Shrek 2

In 2001, I scolded the original Shrek (which did quite well despite my qualms) for devoting itself more to lampooning fairy tales than to being its own tale. Mighty must be the power I wield over the DreamWorks creative team, because the sequel pretty much leaves fairy tales off its radar. Shrek 2, which I found immeasurably more entertaining than its parent, gets its laughs from character comedy and reserves its few insider digs for Hollywood’s glitz culture. This one isn’t a not-so-covert Jeffrey Katzenberg broadside at Disney — it comes from a purer place, which I can’t believe I’m saying about a megabucks summer sequel.

Here, Shrek (Mike Myers, once again getting his Scot on) and Princess Fiona (Cameron Diaz) live happily ever after in the swamp, in blissful muddy squalor, until Fiona’s royal parents (Julie Andrews and John Cleese) beckon her to the kingdom of Far Far Away under the pretense of meeting her betrothed. Actually, they’d like her to get with Prince Charming (Rupert Everett), an oafish, self-smitten “hunk” whose kiss has the power to convert her from ogre to human. With the help of his mother the Fairy Godmother (Jennifer Saunders, in the movie’s most pitch-perfect casting), Prince Charming schemes to win Fiona’s hand by any means necessary.

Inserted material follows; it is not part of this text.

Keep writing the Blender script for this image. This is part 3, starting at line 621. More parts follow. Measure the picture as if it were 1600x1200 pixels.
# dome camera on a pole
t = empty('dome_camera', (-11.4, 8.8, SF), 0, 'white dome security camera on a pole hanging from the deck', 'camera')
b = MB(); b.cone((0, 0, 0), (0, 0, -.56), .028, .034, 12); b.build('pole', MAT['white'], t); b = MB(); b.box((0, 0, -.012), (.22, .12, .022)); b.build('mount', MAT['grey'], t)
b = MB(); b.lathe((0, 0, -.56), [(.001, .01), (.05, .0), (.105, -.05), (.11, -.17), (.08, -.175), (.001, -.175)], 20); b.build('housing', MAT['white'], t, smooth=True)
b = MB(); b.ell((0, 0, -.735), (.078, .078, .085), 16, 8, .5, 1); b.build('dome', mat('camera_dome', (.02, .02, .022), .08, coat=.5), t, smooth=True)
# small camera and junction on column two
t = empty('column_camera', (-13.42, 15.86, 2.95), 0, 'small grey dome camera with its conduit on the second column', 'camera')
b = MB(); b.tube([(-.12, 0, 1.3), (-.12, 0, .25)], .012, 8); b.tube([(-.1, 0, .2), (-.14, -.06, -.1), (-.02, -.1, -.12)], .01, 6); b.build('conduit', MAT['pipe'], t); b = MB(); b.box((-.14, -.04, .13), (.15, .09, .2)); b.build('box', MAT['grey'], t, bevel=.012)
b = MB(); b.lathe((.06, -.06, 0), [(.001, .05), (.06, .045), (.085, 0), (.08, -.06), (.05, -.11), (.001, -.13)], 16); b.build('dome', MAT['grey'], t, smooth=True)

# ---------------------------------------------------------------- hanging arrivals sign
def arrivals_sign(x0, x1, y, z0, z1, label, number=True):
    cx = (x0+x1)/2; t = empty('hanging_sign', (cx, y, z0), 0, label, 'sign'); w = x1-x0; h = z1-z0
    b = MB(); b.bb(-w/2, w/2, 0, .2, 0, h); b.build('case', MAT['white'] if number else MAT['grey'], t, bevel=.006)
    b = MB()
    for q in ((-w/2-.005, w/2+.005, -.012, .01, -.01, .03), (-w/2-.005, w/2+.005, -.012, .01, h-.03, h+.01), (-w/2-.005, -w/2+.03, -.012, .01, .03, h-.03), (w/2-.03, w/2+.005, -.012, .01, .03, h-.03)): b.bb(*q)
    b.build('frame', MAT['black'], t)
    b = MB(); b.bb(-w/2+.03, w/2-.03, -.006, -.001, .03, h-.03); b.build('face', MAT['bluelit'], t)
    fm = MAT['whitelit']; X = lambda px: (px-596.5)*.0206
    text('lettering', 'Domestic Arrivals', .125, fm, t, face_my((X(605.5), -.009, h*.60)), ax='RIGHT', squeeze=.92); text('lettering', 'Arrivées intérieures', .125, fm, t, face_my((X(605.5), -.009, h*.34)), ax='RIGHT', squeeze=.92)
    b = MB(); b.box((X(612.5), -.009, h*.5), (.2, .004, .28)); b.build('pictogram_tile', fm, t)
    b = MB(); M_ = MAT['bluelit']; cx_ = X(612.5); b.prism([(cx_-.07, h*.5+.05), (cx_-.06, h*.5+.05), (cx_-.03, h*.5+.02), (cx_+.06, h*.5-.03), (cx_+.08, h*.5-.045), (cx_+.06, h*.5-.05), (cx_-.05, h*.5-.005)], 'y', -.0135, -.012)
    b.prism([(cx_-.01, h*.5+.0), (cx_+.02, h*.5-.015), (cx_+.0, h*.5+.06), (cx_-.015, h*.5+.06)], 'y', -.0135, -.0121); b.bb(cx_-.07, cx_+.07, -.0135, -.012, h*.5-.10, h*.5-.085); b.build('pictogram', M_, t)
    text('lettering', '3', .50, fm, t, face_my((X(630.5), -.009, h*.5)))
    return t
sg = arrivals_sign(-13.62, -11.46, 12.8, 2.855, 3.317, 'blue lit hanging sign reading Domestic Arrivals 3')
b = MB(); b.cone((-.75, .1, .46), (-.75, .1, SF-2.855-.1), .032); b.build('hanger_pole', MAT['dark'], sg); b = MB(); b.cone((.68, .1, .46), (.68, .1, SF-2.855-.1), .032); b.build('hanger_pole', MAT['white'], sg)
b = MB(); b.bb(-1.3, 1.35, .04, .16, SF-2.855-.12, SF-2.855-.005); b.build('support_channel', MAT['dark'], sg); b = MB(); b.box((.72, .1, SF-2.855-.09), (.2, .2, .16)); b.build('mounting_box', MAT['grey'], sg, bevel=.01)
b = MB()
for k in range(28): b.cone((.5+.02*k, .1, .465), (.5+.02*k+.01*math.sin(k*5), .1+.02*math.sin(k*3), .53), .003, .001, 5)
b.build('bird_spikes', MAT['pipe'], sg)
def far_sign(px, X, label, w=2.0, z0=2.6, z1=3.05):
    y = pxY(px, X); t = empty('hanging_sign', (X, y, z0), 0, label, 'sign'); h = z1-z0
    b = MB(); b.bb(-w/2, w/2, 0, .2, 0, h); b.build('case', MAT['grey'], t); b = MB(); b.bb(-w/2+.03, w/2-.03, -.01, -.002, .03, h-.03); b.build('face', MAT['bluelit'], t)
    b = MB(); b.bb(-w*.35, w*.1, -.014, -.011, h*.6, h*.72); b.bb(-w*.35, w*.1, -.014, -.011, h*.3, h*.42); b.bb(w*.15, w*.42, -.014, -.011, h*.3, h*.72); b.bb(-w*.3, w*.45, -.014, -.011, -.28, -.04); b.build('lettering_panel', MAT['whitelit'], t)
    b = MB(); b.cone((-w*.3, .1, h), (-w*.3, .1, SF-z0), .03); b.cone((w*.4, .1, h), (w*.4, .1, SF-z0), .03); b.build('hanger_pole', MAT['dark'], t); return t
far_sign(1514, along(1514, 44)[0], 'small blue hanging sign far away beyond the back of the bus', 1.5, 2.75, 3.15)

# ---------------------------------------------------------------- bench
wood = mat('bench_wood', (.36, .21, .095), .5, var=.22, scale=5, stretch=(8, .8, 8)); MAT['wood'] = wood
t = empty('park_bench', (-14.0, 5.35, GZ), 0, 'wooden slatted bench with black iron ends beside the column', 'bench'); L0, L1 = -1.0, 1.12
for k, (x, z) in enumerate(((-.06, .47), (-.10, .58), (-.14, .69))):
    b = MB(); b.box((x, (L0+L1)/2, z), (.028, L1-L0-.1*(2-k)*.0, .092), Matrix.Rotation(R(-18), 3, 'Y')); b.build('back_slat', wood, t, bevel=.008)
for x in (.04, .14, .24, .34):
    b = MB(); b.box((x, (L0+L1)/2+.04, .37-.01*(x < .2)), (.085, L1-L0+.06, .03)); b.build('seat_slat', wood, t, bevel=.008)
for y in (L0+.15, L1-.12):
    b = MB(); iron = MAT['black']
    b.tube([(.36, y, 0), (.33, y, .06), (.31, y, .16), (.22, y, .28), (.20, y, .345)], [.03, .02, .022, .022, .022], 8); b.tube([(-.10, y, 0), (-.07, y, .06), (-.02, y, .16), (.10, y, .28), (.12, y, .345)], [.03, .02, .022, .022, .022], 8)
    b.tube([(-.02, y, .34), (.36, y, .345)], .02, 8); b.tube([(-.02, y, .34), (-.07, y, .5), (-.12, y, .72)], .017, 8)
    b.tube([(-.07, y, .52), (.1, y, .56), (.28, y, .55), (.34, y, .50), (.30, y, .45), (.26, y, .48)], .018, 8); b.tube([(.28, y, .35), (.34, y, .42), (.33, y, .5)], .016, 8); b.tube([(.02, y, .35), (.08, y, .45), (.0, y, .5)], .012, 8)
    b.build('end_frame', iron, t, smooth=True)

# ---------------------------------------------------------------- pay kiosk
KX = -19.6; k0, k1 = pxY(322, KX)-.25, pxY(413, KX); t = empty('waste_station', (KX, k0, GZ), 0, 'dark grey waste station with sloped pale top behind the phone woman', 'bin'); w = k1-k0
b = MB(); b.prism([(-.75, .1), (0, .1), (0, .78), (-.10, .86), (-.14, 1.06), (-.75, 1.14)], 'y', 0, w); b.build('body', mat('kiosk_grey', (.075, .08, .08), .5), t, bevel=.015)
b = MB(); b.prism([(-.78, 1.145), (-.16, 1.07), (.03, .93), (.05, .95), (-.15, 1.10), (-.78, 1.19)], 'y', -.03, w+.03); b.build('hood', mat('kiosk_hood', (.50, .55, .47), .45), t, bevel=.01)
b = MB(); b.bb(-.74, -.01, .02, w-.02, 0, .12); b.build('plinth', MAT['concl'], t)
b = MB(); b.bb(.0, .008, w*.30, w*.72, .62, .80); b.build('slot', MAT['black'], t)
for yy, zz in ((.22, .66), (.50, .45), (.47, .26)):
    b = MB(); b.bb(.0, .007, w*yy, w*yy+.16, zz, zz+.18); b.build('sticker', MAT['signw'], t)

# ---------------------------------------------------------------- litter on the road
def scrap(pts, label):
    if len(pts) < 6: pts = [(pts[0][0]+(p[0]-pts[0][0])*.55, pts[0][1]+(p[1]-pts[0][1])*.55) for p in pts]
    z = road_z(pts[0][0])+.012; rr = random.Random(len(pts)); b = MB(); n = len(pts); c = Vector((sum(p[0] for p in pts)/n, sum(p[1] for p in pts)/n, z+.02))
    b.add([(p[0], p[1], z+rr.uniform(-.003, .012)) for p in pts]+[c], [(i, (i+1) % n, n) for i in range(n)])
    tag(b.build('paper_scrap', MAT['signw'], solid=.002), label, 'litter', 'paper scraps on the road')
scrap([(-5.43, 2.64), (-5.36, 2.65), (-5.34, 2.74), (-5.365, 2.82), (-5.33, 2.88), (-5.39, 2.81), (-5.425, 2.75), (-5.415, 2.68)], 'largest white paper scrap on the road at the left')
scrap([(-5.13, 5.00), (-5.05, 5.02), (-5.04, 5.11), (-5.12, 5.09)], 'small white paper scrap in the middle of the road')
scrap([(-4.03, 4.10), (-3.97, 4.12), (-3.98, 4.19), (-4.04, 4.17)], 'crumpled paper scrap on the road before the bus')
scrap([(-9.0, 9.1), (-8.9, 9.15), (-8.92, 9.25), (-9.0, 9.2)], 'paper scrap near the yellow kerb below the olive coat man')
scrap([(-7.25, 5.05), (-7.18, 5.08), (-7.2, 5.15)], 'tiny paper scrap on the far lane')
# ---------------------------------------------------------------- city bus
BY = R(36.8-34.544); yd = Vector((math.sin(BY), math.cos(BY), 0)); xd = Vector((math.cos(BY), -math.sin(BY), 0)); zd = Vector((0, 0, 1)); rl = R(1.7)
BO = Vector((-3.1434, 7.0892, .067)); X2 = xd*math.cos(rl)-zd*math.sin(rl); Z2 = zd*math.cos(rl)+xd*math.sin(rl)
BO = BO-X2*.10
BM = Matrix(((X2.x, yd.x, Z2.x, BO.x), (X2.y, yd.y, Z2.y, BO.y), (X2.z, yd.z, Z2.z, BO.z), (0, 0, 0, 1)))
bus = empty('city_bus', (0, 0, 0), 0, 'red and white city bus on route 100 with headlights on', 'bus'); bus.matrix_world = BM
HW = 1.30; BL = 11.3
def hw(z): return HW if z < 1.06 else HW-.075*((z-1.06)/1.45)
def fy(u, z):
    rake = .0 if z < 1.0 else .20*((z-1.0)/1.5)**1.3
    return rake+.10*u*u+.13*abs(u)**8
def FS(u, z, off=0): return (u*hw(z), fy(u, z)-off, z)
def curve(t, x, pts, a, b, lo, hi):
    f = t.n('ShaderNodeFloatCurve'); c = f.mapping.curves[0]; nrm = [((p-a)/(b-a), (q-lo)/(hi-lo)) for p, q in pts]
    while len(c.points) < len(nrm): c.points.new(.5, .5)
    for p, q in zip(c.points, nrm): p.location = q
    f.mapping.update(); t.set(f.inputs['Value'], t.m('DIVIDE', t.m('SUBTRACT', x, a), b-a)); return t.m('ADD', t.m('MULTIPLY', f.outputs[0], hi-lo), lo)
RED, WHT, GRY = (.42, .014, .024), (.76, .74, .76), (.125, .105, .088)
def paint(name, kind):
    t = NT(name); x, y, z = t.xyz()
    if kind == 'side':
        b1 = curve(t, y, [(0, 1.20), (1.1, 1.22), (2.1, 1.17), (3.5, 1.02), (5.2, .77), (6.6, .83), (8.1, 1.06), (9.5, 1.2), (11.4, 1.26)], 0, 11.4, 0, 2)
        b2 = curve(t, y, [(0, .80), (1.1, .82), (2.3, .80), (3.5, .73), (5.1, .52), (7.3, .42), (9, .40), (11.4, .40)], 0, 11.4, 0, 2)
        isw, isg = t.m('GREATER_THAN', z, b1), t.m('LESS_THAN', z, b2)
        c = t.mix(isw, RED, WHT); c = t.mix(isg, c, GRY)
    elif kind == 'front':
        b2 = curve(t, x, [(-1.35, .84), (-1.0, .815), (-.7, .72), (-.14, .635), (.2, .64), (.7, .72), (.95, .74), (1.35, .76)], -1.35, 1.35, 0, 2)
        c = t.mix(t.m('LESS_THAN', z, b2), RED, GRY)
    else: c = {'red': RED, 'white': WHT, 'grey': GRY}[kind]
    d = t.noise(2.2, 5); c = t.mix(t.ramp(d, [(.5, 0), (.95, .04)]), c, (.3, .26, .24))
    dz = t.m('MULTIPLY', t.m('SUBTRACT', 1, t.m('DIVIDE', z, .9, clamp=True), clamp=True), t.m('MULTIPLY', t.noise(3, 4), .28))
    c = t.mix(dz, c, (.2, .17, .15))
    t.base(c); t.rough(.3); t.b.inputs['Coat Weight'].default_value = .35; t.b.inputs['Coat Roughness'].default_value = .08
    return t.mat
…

Shrek 2 touches on some real stuff: Shrek is content to be his ogre-ish self with Fiona until her parents’ disapproval enters the picture; she wants him to make an effort to join her family. Who hasn’t had that discussion, green horns or no green horns? The King, voiced by Cleese with an effortless mixture of comic disdain and royal ineptitude, is actually divided in his feelings about Shrek, for reasons we eventually learn, and the Queen receives the subtlest character animation, her features showing delicate flickers of exasperation or compassion (her expression when she first meets Shrek is superb, right up there with Anne Bancroft’s small facial gymnastics in The Elephant Man upon encountering John Merrick).

Eddie Murphy returns as the comically irritating Donkey, and one’s misgivings about a black actor “playing” a dimwitted loudmouth sidekick are quickly overruled by the obvious relish Murphy takes in the role. Donkey, too, acquires shadings of jealousy when Shrek gets a new sidekick — Puss in Boots (Antonio Banderas delivering a timely reminder that he can be funny as hell), a feared cat assassin originally hired to do away with Shrek. Puss is deadly with a sword, even more so with the Margaret Keane eyes he deploys on special occasions. He’s the movie’s secret weapon, scoring every time. The team of three writers and three directors have a lighter touch with parody this time out, managing to twit The Lord of the Rings, From Here to Eternity, Frankenstein, Peter Pan, and Spider-Man practically before we’ve even sat down.

Shrek 2 is, dare I say, more hip than the original without particularly trying to be, which I felt was the first movie’s problem: Either you are or you aren’t. That movie had John Lithgow in fine hammy fettle, but this one has songs by Nick Cave and Tom Waits, and unites Brit-humor behemoths Cleese and Saunders for what I believe is the first time. I can forgive the Joan Rivers cameo, and the overbearing cheesiness of the “Livin’ la Vida Loca” finale (so five years ago), and the ubiquity of Shrek’s grinning mug on every food product I’ve seen in the supermarket for the past month. The first Shrek didn’t do proper justice to William Steig’s idiosyncratic book, but this loose-limbed and slyly funny sequel, which has as little to do with Steig as its predecessor did, might have pleased him.